Bankers argue that using statistical techniques to ferret out patterns in the racial impact of specific lending policies holds them to an unfair standard.

Paul Hancock, a bank industry lawyer at K&L Gates, notes that studies by the government have shown that African-Americans, on average, have lower credit scores than whites. "It's very important that the government recognize that the fair and equal application of non-discriminatory credit standards should not be the basis for suing lenders," Hancock says, "simply because the racial or ethnic outcomes do not satisfy the law of chance."

Neither the Obama Administration nor any banking groups are parties to the New Jersey lawsuit, but they are fighting the issues out in papers filed with the Supreme Court.

The Mortgage Bankers Association, the Independent Community Bankers of America and the American Financial Services Association and other industry trade groups are urging the Supreme Court to hear arguments in the New Jersey case, while the Justice Department is advising the Court not to get involved.

Fair-housing advocates prefer not to roll the dice with the Supreme Court because lower courts have generally backed their side of the argument.
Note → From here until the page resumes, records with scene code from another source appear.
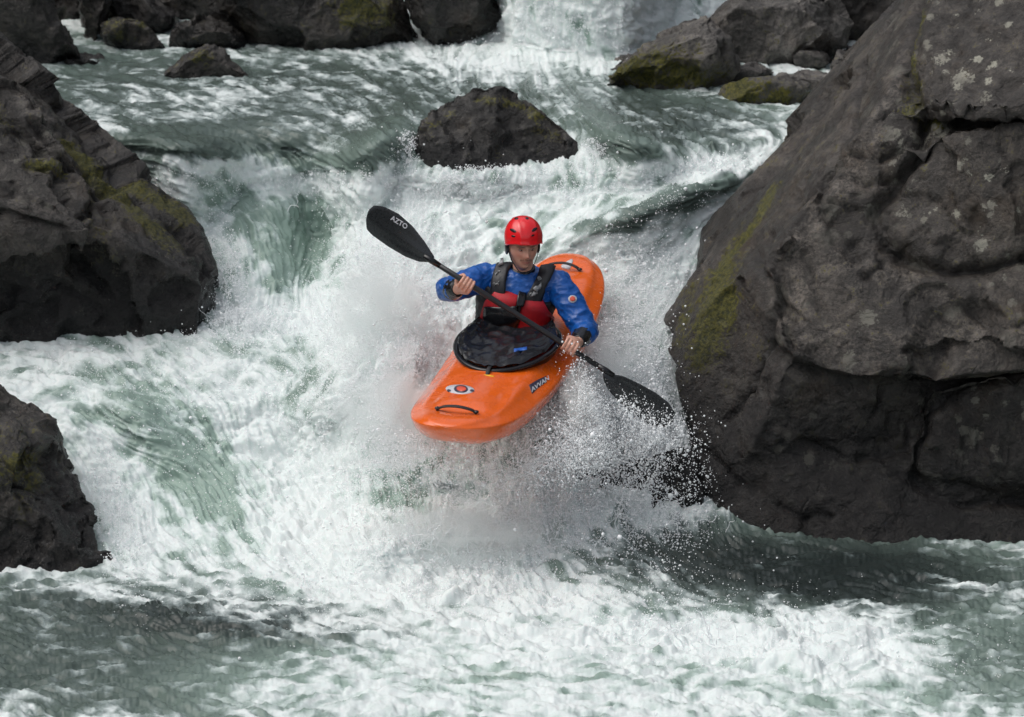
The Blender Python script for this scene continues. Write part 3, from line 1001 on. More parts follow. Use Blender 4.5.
far_rock("low grey stone filling the gap before the ledge boulder", [(764, 86), (776, 72), (800, 66), (830, 68), (846, 80), (838, 92)], 22.6, 72, R_PALE, depth=.4)
far_rock("pale stone jammed against the giant boulder at the upper right", [(826, 66), (838, 50), (866, 44), (892, 48), (890, 72), (850, 80)], 22.8, 73, R_PALE, depth=.4)
far_rock("tilted grey stone half hidden by the giant boulder", [(862, 42), (876, 18), (906, 2), (930, 4), (930, 40), (890, 60)], 22.8, 69, R_PALE, depth=.5)
far_rock("wet stone wedged at the foot of the upper left boulders", [(60, 64), (64, 52), (84, 46), (104, 50), (106, 64)], 23.3, 70, R_DARK, depth=.3)

# banks and valley sides beyond the boulders, far beyond the frame
hx = np.linspace(-60, 60, 160)
hy = np.linspace(-6, 120, 170)
HX, HY = np.meshgrid(hx, hy)
hp = np.stack([HX.ravel(), HY.ravel(), np.zeros(HX.size)], -1)
side = np.maximum(0, np.abs(HX - 0.4 * (HY - 22) * (HY > 22) * 0) - (5.4 + 0.02 * HY)) 
up = np.maximum(0, HY - 29.0)
HZ = -0.9 + 1.15 * side ** 0.85 + 0.75 * up + (fbm(hp * 0.35, 4, 5).reshape(HX.shape)) * 1.6 * np.minimum(1, (side + up) / 3) + 2.2 * sstep(21, 25, HY) - 1.0 * sstep(4.0, 6.0, np.abs(HX)) * 0
HZ = np.minimum(HZ, 26 + 4 * fbm(hp * 0.05, 2, 8).reshape(HX.shape))
hi_ = np.arange(HX.size).reshape(HX.shape)
HF = np.stack([hi_[:-1, :-1], hi_[:-1, 1:], hi_[1:, 1:], hi_[1:, :-1]], -1).reshape(-1, 4)
m, nt, b = new_mat("valley_side")
tc = nt.nodes.new('ShaderNodeTexCoord').outputs['Object']
g1 = noise_n(nt, 0.8, 8, 0.7, tc)
nt.links.new(mixc(nt, mrange(nt, g1, 0.4, 0.62), (0.022, 0.022, 0.021), (0.04, 0.052, 0.022)), b.inputs['Base Color'])
nt.links.new(bump(nt, noise_n(nt, 3, 8, 0.7, tc), 1.0, 0.4), b.inputs['Normal'])
b.inputs['Roughness'].default_value = 0.95
hill = mesh_obj("valley_terrain", np.stack([HX.ravel(), HY.ravel(), HZ.ravel()], -1), HF, m)
props(hill, "dark valley sides and river bed under the rapids", "terrain", kind="structure")
gv = [(-900, -900, -1.6), (900, -900, -1.6), (900, 900, -1.6), (-900, 900, -1.6)]
gr = mesh_obj("ground", gv, [(0, 1, 2, 3)], m)
props(gr, "dark ground reaching to the horizon", "ground", kind="structure")
# ------------------------------------------------------------------ kayak
M_ORANGE = simple_mat("orange_plastic", (0.86, 0.135, 0.008), 0.24, nscale=22, namp=0.10, coat=0.5)
M_BLACKG = simple_mat("black_neoprene", (0.012, 0.013, 0.016), 0.17, nscale=60, namp=0.3, bumpd=0.003)
M_BLACK = simple_mat("black_webbing", (0.014, 0.014, 0.016), 0.6, nscale=150, namp=0.4, bumpd=0.001)
M_RIM = simple_mat("black_rim", (0.010, 0.010, 0.012), 0.22, nscale=40)
M_WHITE = simple_mat("silver_print", (0.62, 0.62, 0.66), 0.4, nscale=200, namp=0.15)
M_INK = simple_mat("dark_print", (0.03, 0.03, 0.06), 0.4, nscale=200, namp=0.2)
M_YELLOW = simple_mat("yellow_tab", (0.85, 0.48, 0.02), 0.45)
M_REDP = simple_mat("red_print", (0.75, 0.10, 0.05), 0.4)

# scuffs and wear along the hull
nt = M_ORANGE.node_tree
b = nt.nodes['Principled BSDF']
tc = nt.nodes.new('ShaderNodeTexCoord').outputs['Object']
mp = nt.nodes.new('ShaderNodeMapping')
mp.inputs['Rotation'].default_value = (0, 0, math.radians(-16))
mp.inputs['Scale'].default_value = (90, 7, 60)
nt.links.new(tc, mp.inputs['Vector'])
scr = mrange(nt, noise_n(nt, 1.0, 5, .7, mp.outputs[0], .4), .60, .72)
pat = mrange(nt, noise_n(nt, 5.0, 3, .6, tc), .45, .62)
sf = mth(nt, 'MULTIPLY', scr, mth(nt, 'MULTIPLY', pat, .55))
old = b.inputs['Base Color'].links[0].from_socket
nt.links.new(mixc(nt, sf, old, (0.55, 0.13, 0.05)), b.inputs['Base Color'])
wetn = noise_n(nt, 9.0, 4, .6, tc, .5)
nt.links.new(mrange(nt, wetn, .35, .65, .12, .38), b.inputs['Roughness'])
drp = nt.nodes.new('ShaderNodeTexVoronoi')
drp.inputs['Scale'].default_value = 75
nt.links.new(tc, drp.inputs['Vector'])
nt.links.new(bump(nt, mth(nt, 'MULTIPLY', mrange(nt, drp.outputs['Distance'], .32, .12), mrange(nt, wetn, .45, .55)), .6, .003), b.inputs['Normal'])

KB = P(446, 451, 16.45)
KS = P(574, 271, 19.05)
KM = (KB + KS) / 2
KX = (KB - KS) / np.linalg.norm(KB - KS)
kup = np.array([0.03, 0, 1.0])
KY = np.cross(kup, KX)
KY /= np.linalg.norm(KY)
KZ = np.cross(KX, KY)
KL = float(np.linalg.norm(KB - KS)) / 2
SEC = [(0, 1.0), (.30, .985), (.56, .90), (.70, .76), (.79, .48), (.93, .18), (1.0, .02), (.985, -.12), (.93, -.40), (.80, -.70), (.55, -.92), (.28, -1.0), (0, -1.0)]


def ksec():
    pts = np.array(SEC + [(-a, b) for a, b in SEC[-2:0:-1]] + [SEC[0]], float)
    seg = np.r_[0, np.cumsum(np.linalg.norm(np.diff(pts, axis=0), axis=1))]
    t = np.linspace(0, seg[-1], 97)[:-1]
    q = np.stack([np.interp(t, seg, pts[:, 0]), np.interp(t, seg, pts[:, 1])], 1)
    for _ in range(2):
        q = 0.25 * np.roll(q, 1, 0) + 0.5 * q + 0.25 * np.roll(q, -1, 0)
    return q


KSEC = ksec()


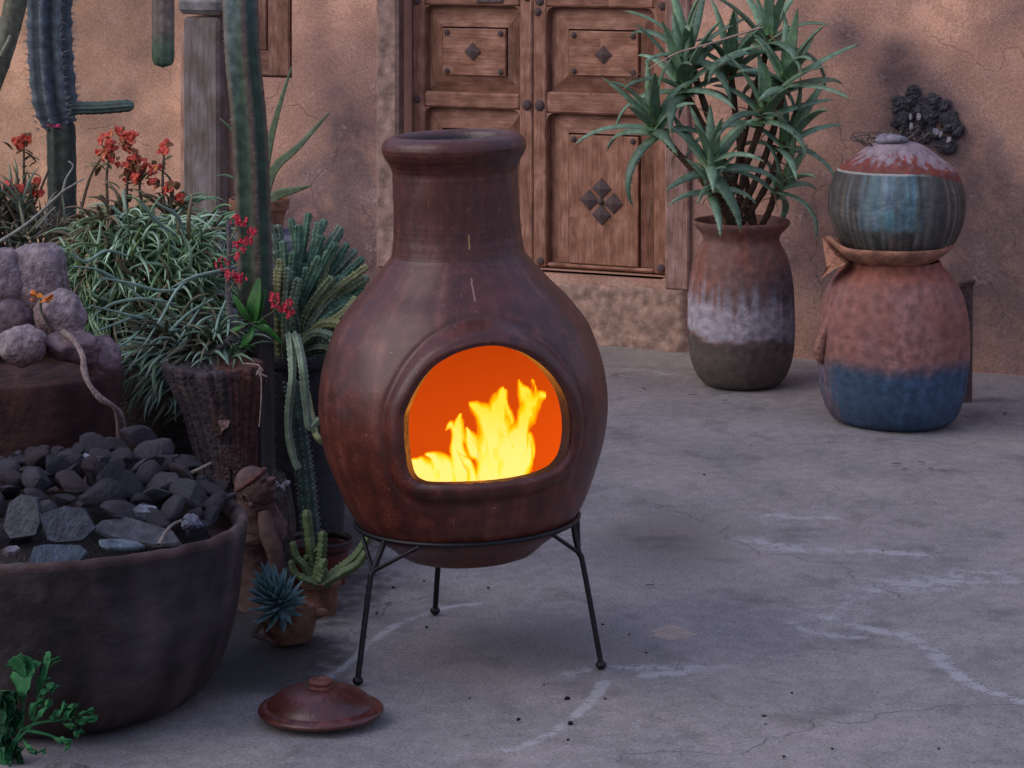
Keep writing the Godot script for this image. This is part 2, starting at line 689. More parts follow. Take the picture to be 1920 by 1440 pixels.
func wall_tex(w: int, h: int, u0: float, u1: float, top: float) -> ImageTexture:
	var layers := []
	for k: Array in [[0.004, 5, 31], [0.02, 5, 32], [0.16, 3, 33], [0.008, 4, 34]]:
		var f := FastNoiseLite.new()
		f.frequency = k[0]
		f.fractal_octaves = k[1]
		f.seed = k[2]
		layers.append(f.get_image(w, h, false, false, true).get_data())
	# grey wear of the plaster, and shade painted in towards the right: [u, v, half width, half height, strength]
	var worn := [[-1.06, 0.62, 0.16, 0.34, 0.75], [-1.1, 0.25, 0.3, 0.2, 0.5], [0.93, 1.15, 0.08, 0.07, 0.5], [1.13, 1.06, 0.08, 0.09, 0.8], [1.2, 0.86, 0.17, 0.16, 0.75], [1.62, 0.36, 0.5, 0.42, 0.85], [0.86, 0.40, 0.16, 0.35, 0.4], [1.35, 0.72, 0.2, 0.2, 0.3], [0.25, 0.05, 0.5, 0.07, 0.3], [-1.45, 0.3, 0.4, 0.3, 0.4]]
	var cracks := crack_mask(w, h, [[0.395, 0.66, 1.9, 150], [0.41, 0.76, 1.2, 130], [0.36, 0.50, 2.2, 180], [0.74, 0.55, 1.4, 260], [0.80, 0.42, 0.5, 200], [0.70, 0.40, 2.5, 180], [0.25, 0.5, 0.1, 300], [0.17, 0.62, 0.2, 160], [0.85, 0.75, 1.8, 160], [0.62, 0.9, 0.1, 200], [0.44, 0.42, 1.5, 200], [0.09, 0.4, 1.4, 220]])
	var out := PackedByteArray()
	out.resize(w * h * 3)
	var big: PackedByteArray = layers[0]
	var mid: PackedByteArray = layers[1]
	var tiny: PackedByteArray = layers[2]
	var spot: PackedByteArray = layers[3]
	var o := 0
	for y in h:
		var v := top * (1.0 - float(y) / h)
		for x in w:
			var u := u0 + (u1 - u0) * x / w
			var k := y * w + x
			var b := big[k] / 255.0
			var m := mid[k] / 255.0
			var t := tiny[k] / 255.0
			var coat := smoothstep(0.50, 0.525, 0.62 * m + 0.2 * t + 0.18 * b)        # a thin upper coat that has partly come off
			var chip := smoothstep(0.70, 0.73, 0.5 * m + 0.5 * t)
			var g := 0.93 + 0.36 * (b - 0.5) + 0.14 * (m - 0.5) + 0.15 * (t - 0.5) + 0.05 * coat * smoothstep(0.4, 0.7, b) - 0.06 * chip
			g *= 1.0 - 0.27 * cracks[k]
			var grey := 0.0
			for e: Array in worn:  # plaster wear and painted shade are greyed alike
				var q := pow((u - e[0]) / e[2], 2) + pow((v - e[1]) / e[3], 2)
				if q < 4.0:
					grey += 1.25 * e[4] * exp(-q) * (0.25 + 1.4 * m)
			grey = clampf(grey + 0.5 * clampf((spot[k] / 255.0 - 0.62) * 4.0, 0, 1) * m, 0.0, 0.85)
			var pale := clampf((m - 0.66) * 4.0, 0, 1) * clampf((t - 0.45) * 4.0, 0, 1) * 0.5
			var r := g * lerpf(0.85, 0.47, grey)
			var gg := g * lerpf(0.668, 0.40, grey)
			var bb := g * lerpf(0.570, 0.40, grey)
			var gold := 0.09 * (b - 0.40)
			bb -= gold * 0.55
			gg -= gold * 0.08
			# slightly paler at the left, and darker towards the ground
			if v < 0.235 + 0.02 * (m - 0.5) and u > -0.95 and u < 0.36:       # worn lime on the sill under the door
				var sill := smoothstep(0.44, 0.56, m * 0.6 + t * 0.4) * smoothstep(0.02, 0.16, v)
				r = lerpf(r, 0.80, 0.45 * sill)
				gg = lerpf(gg, 0.69, 0.45 * sill)
				bb = lerpf(bb, 0.60, 0.45 * sill)
			var left := clampf((-1.5 - u) * 1.2, 0.0, 1.0)
			r += 0.03 * left
			gg += 0.035 * left
			bb += 0.0
			var foot := clampf((0.30 - v) / 0.3, 0.0, 1.0)
			r *= 1.0 - 0.10 * foot
			gg *= 1.0 - 0.10 * foot
			bb *= 1.0 - 0.10 * foot
			out[o] = int(clampf(lerpf(r, 0.86, pale), 0, 1) * 255)
			out[o + 1] = int(clampf(lerpf(gg, 0.76, pale), 0, 1) * 255)
			out[o + 2] = int(clampf(lerpf(bb, 0.72, pale), 0, 1) * 255)
			o += 3
	return ImageTexture.create_from_image(Image.create_from_data(w, h, false, Image.FORMAT_RGB8, out))

const DOOR := [-0.845, 0.252, 0.25, 2.05]        # u from, u to, v from, v to
const WINDOW := [-1.62, -1.315, 0.945, 1.75]

func build_building() -> void:
	var o := thing("adobe_building", "weathered pink adobe house wall with carved double door and small window", "building")
	o.transform = wall_at
	var us := []
	var vs := []
	var u := -9.0
	while u < 3.6:
		us.append(u)
		u += 0.045
	for e: float in [DOOR[0], DOOR[1], WINDOW[0], WINDOW[1]]:
		us.append(e)
	us.sort()
	var v := -0.1
	while v < 3.3:
		vs.append(v)
		v += 0.045
	for e: float in [DOOR[2], DOOR[3], WINDOW[2], WINDOW[3]]:
		vs.append(e)
	vs.sort()
	var f := FastNoiseLite.new()
	f.frequency = 1.1
	f.fractal_octaves = 4
	f.seed = 41
	var hole := func(a: float, b: float) -> bool:
		return (a > DOOR[0] and a < DOOR[1] and b > DOOR[2] and b < DOOR[3]) or (a > WINDOW[0] and a < WINDOW[1] and b > WINDOW[2] and b < WINDOW[3])
	var mb := MB.new()
	var cell := func(a: float, b: float) -> Vector3:
		var edge := minf(1.0, 12.0 * minf(minf(absf(a - DOOR[0]), absf(a - DOOR[1])), minf(absf(a - WINDOW[0]), absf(a - WINDOW[1]))))
		return Vector3(a, b, 0.016 * f.get_noise_2d(a, b) * edge)
	var w: int = vs.size()
	var nn := PackedVector3Array()
	for a: float in us:
		for b: float in vs:
			var p: Vector3 = cell.call(a, b)
			var px: Vector3 = cell.call(a + 0.01, b)
			var py: Vector3 = cell.call(a, b + 0.01)
			mb.vert(p, (px - p).cross(py - p).normalized(), Color.WHITE, Vector2((a + 3.4) / 5.8, 1.0 - b / 2.0))
	for i in us.size() - 1:
		for j in w - 1:
			if not hole.call((us[i] + us[i + 1]) / 2, (vs[j] + vs[j + 1]) / 2):
				var k := i * w + j
				mb.ix.append_array(PackedInt32Array([k, k + 1, k + w + 1, k, k + w + 1, k + w]))
	# back and ends of the wall, so that it has its thickness
	var th := 0.45
	var uv0 := Vector2(0.3, 0.5)
	var uv1 := Vector2(0.35, 0.55)
	mb.quad(Vector3(-9, 3.24, -th), Vector3(-9, -0.1, -th), Vector3(3.55, -0.1, -th), Vector3(3.55, 3.24, -th), Color.WHITE, uv0, uv1, uv0, uv1)
	mb.quad(Vector3(-9, 3.24, 0), Vector3(-9, 3.24, -th), Vector3(3.55, 3.24, -th), Vector3(3.55, 3.24, 0), Color.WHITE, uv0, uv1, uv0, uv1)
	mb.quad(Vector3(3.55, -0.1, 0), Vector3(3.55, 3.24, 0), Vector3(3.55, 3.24, -th), Vector3(3.55, -0.1, -th), Color.WHITE, uv0, uv1, uv0, uv1)
	mb.quad(Vector3(-9, -0.1, -th), Vector3(-9, 3.24, -th), Vector3(-9, 3.24, 0), Vector3(-9, -0.1, 0), Color.WHITE, uv0, uv1, uv0, uv1)
	for e: Array in [DOOR, WINDOW]:       # reveals
		var z := -0.28
		mb.quad(Vector3(e[0], e[2], 0), Vector3(e[0], e[3], 0), Vector3(e[0], e[3], z), Vector3(e[0], e[2], z), Color.WHITE, uv0, uv1, uv1, uv0)
		mb.quad(Vector3(e[1], e[2], z), Vector3(e[1], e[3], z), Vector3(e[1], e[3], 0), Vector3(e[1], e[2], 0), Color.WHITE, uv0, uv1, uv1, uv0)
		mb.quad(Vector3(e[0], e[2], 0), Vector3(e[0], e[2], z), Vector3(e[1], e[2], z), Vector3(e[1], e[2], 0), Color.WHITE, uv0, uv1, uv1, uv0)
		mb.quad(Vector3(e[0], e[3], z), Vector3(e[0], e[3], 0), Vector3(e[1], e[3], 0), Vector3(e[1], e[3], z), Color.WHITE, uv0, uv1, uv1, uv0)
	var m := StandardMaterial3D.new()
	m.albedo_texture = wall_tex(1800, 640, -3.4, 2.4, 2.0)
	m.albedo_color = Color(1.08, 1.07, 1.08).linear_to_srgb()
	m.roughness = 0.93
	m.metallic_specular = 0.25
	m.heightmap_enabled = true
	m.heightmap_texture = m.albedo_texture
	m.heightmap_scale = 0.8
	m.uv2_triplanar = true
	m.uv2_scale = Vector3.ONE * 3.0
	m.detail_enabled = true
	m.detail_blend_mode = BaseMaterial3D.BLEND_MODE_MUL
	m.detail_albedo = T.grain
	m.detail_uv_layer = BaseMaterial3D.DETAIL_UV_2
	part("wall", mb.mesh(), m, o)
	build_door(o)
	build_window(o)
	# blackened clump of old mortar and nest stuff stuck on the plaster above the painted pot
	var clump := mat(Color(0.080, 0.074, 0.080), 0.95, 4.0, 0.7)
	var pale := mat(Color(0.30, 0.28, 0.30), 0.9, 6.0, 0.3)
	for k in 34:
		var a := rf(0, TAU)
		var r := sqrt(rf(0, 1))
		var q := part("crust", stone_mesh(Vector3(rf(0.018, 0.044), rf(0.016, 0.036), 0.02), 9, 16, 0.22), clump, o, "" if k else "black crust of old mortar stuck on the plaster")
		q.position = Vector3(1.225 + 0.105 * r * cos(a) - 0.05 * r * sin(a), 0.865 + 0.10 * r * sin(a), 0.004)
		q.rotation = Vector3(0, 0, rf(-1, 1))
	for k in 7:
		var q := part("plaster_flake", shard_mesh(rf(0.006, 0.013), rf(0.008, 0.018), 0.006), pale, o)
		q.position = Vector3(1.235 + rf(-0.06, 0.09), 0.83 + rf(-0.06, 0.05), 0.034)
		q.rotation = Vector3(PI / 2 + rf(-0.4, 0.4), rf(-1, 1), 0)

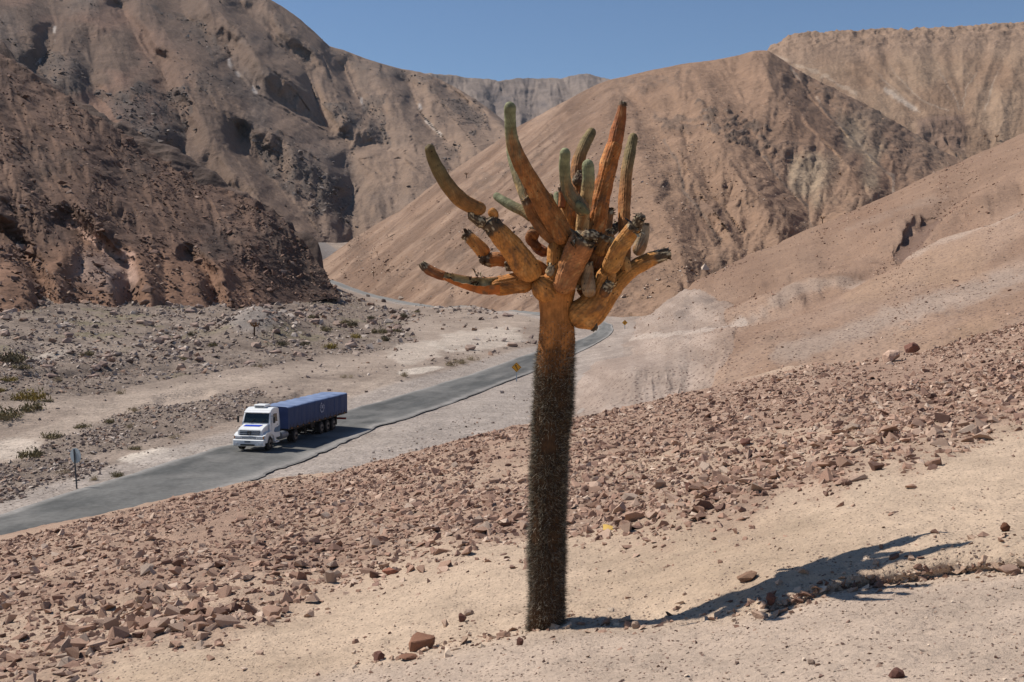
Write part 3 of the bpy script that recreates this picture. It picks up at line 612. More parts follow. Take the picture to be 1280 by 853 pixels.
def es_noise(G, px, py, T):
    x, y, z = G[..., 0], G[..., 1], G[..., 2]
    gr = grayland(px, py)
    d, md = relief(px+8*fbm(px, py, 0*px, 40, 3, 905), py+6*fbm(px, py, 3+0*px, 40, 3, 906), ER, EV)
    for _ in range(10):
        e = d.copy(); e[1:-1, 1:-1] = (d[1:-1, 1:-1]*4+d[:-2, 1:-1]+d[2:, 1:-1]+d[1:-1, :-2]+d[1:-1, 2:])/8; d = e
    return sm(2.2, 3, T)*sm(4, 3.6, T)*sm(800, 960, px)*5.5*(d-.5)+(.8*fbm(x, y, z, 22, 4, 931)+.22*fbm(x, y, z, 4, 5, 941, g=.6)+gr*sm(1.9, 2.3, T)*.9*fbm(x, y, z, 9, 5, 951, ridged=True)+sm(3.6, 4, T)*.5*fbm(x, y, z, 12, 3, 961))*sm(775, 850, px)
def grayland(px, py):
    return inpoly(px+14*vnoise(px/30, py/30, 0, 5), py+4*vnoise(px/20, py/12, 3, 5), [(680, 600), (690, 430), (730, 370), (800, 365), (880, 362), (925, 372), (905, 395), (930, 410), (905, 440), (880, 500), (860, 600)])*sm(975, 850, px+30*fbm(px, py, 0*px, 50, 4, 6))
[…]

Their preferred outcome would be for the town of Mount Holly to reach an out-of-court settlement with the affected citizens, which would end the case.

"I hope that the sides can come together with an amicable resolution," says Shanna Smith, president of the National Fair Housing Alliance.

If the Supreme Court does hear the case, both sides appear to have promising legal arguments to present to the justices.

"Most people would probably handicap it as too close to call," says Anand Raman, a lawyer at Skadden Arps who frequently represents lenders.

Advocates for minorities and the Obama Administration will point to a February 2013 rule issued by the U.S. Department of Housing and Urban Development, which states that fair-housing cases may be brought when lending policies have a disparate impact on minority groups.

The HUD rule is considered important because of a line of Supreme Court decisions that give deference to executive branch agencies in interpreting federal laws. In this instance, HUD determined that the decades-old language of the Fair Housing Act should be interpreted to allow suits even if there is no evidence of any intent to discriminate.

John Culhane, a banking industry lawyer at Ballard Spahr, argues that the Obama administration wrote the HUD rule with the legal stakes in mind.

"That clearly was the intent of HUD," he says, "to issue the rule and to argue that it should be accorded deference."

In the New Jersey dispute, lenders point to another, more favorable series of Supreme Court decisions, which emphasize the importance of the actual text of the relevant law. Unlike some other federal laws, the Fair Housing Act does not include certain language that would put the disparate impact theory on more solid legal ground.

Still, because of the new HUD rule, bank industry lawyers look back to the 2011 case, which involved the city of St. Paul, Minn., as a missed opportunity.

After the Supreme Court agreed to hear arguments in that case, the Obama Justice Department persuaded the city of St. Paul to end its appeal, allegedly in exchange for a promise that the federal government would not join another unrelated lawsuit against the city. The Obama administration's maneuvering sparked howls of protest from Republicans on Capitol Hill.

If the Supreme Court decides to hear the New Jersey case, Justice Antonin Scalia figures to be a key vote.

In a 2005 case involving alleged employment discrimination, Scalia split with Justice Anthony Kennedy and other members of the court's conservative wing who argued that the relevant law did not allow disparate impact claims. Scalia argued in favor of deferring to the judgment of the executive branch.